GIVEN INSTRUCTION: Return the full material exactly.

※ ※ ※

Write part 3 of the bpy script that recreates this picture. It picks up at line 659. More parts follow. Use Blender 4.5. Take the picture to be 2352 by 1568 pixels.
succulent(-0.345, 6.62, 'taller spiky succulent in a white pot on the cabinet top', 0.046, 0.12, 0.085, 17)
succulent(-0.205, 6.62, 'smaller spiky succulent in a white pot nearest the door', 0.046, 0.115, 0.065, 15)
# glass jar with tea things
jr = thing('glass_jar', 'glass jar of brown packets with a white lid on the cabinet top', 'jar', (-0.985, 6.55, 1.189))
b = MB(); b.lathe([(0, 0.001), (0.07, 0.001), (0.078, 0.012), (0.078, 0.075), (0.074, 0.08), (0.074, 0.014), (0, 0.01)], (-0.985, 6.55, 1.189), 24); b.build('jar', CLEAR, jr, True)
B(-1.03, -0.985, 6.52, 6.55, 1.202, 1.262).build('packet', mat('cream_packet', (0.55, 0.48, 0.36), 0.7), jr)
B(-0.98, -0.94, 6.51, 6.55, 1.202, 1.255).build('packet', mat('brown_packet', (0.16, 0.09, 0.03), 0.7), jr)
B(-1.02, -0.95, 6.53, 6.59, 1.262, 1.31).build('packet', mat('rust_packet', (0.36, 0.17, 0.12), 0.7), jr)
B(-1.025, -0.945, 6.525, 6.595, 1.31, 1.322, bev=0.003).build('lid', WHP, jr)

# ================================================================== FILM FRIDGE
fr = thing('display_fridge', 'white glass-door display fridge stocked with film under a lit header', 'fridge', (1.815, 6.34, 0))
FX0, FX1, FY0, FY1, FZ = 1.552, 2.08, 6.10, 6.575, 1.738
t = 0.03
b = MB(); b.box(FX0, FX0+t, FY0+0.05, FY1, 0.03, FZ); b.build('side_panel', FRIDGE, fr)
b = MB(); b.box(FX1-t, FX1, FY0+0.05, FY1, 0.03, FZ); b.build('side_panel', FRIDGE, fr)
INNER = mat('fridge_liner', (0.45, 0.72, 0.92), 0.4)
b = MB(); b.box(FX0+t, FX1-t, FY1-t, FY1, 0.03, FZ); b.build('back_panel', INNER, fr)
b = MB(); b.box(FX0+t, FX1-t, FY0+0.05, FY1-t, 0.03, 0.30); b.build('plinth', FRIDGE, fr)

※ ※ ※

EXERCISE RESULT:
Write part 3 of the bpy script that recreates this picture. It picks up at line 659. More parts follow. Use Blender 4.5. Take the picture to be 2352 by 1568 pixels.
succulent(-0.345, 6.62, 'taller spiky succulent in a white pot on the cabinet top', 0.046, 0.12, 0.085, 17)
succulent(-0.205, 6.62, 'smaller spiky succulent in a white pot nearest the door', 0.046, 0.115, 0.065, 15)
# glass jar with tea things
jr = thing('glass_jar', 'glass jar of brown packets with a white lid on the cabinet top', 'jar', (-0.985, 6.55, 1.189))
b = MB(); b.lathe([(0, 0.001), (0.07, 0.001), (0.078, 0.012), (0.078, 0.075), (0.074, 0.08), (0.074, 0.014), (0, 0.01)], (-0.985, 6.55, 1.189), 24); b.build('jar', CLEAR, jr, True)
B(-1.03, -0.985, 6.52, 6.55, 1.202, 1.262).build('packet', mat('cream_packet', (0.55, 0.48, 0.36), 0.7), jr)
B(-0.98, -0.94, 6.51, 6.55, 1.202, 1.255).build('packet', mat('brown_packet', (0.16, 0.09, 0.03), 0.7), jr)
B(-1.02, -0.95, 6.53, 6.59, 1.262, 1.31).build('packet', mat('rust_packet', (0.36, 0.17, 0.12), 0.7), jr)
B(-1.025, -0.945, 6.525, 6.595, 1.31, 1.322, bev=0.003).build('lid', WHP, jr)

# ================================================================== FILM FRIDGE
fr = thing('display_fridge', 'white glass-door display fridge stocked with film under a lit header', 'fridge', (1.815, 6.34, 0))
FX0, FX1, FY0, FY1, FZ = 1.552, 2.08, 6.10, 6.575, 1.738
t = 0.03
b = MB(); b.box(FX0, FX0+t, FY0+0.05, FY1, 0.03, FZ); b.build('side_panel', FRIDGE, fr)
b = MB(); b.box(FX1-t, FX1, FY0+0.05, FY1, 0.03, FZ); b.build('side_panel', FRIDGE, fr)
INNER = mat('fridge_liner', (0.45, 0.72, 0.92), 0.4)
b = MB(); b.box(FX0+t, FX1-t, FY1-t, FY1, 0.03, FZ); b.build('back_panel', INNER, fr)
b = MB(); b.box(FX0+t, FX1-t, FY0+0.05, FY1-t, 0.03, 0.30); b.build('plinth', FRIDGE, fr)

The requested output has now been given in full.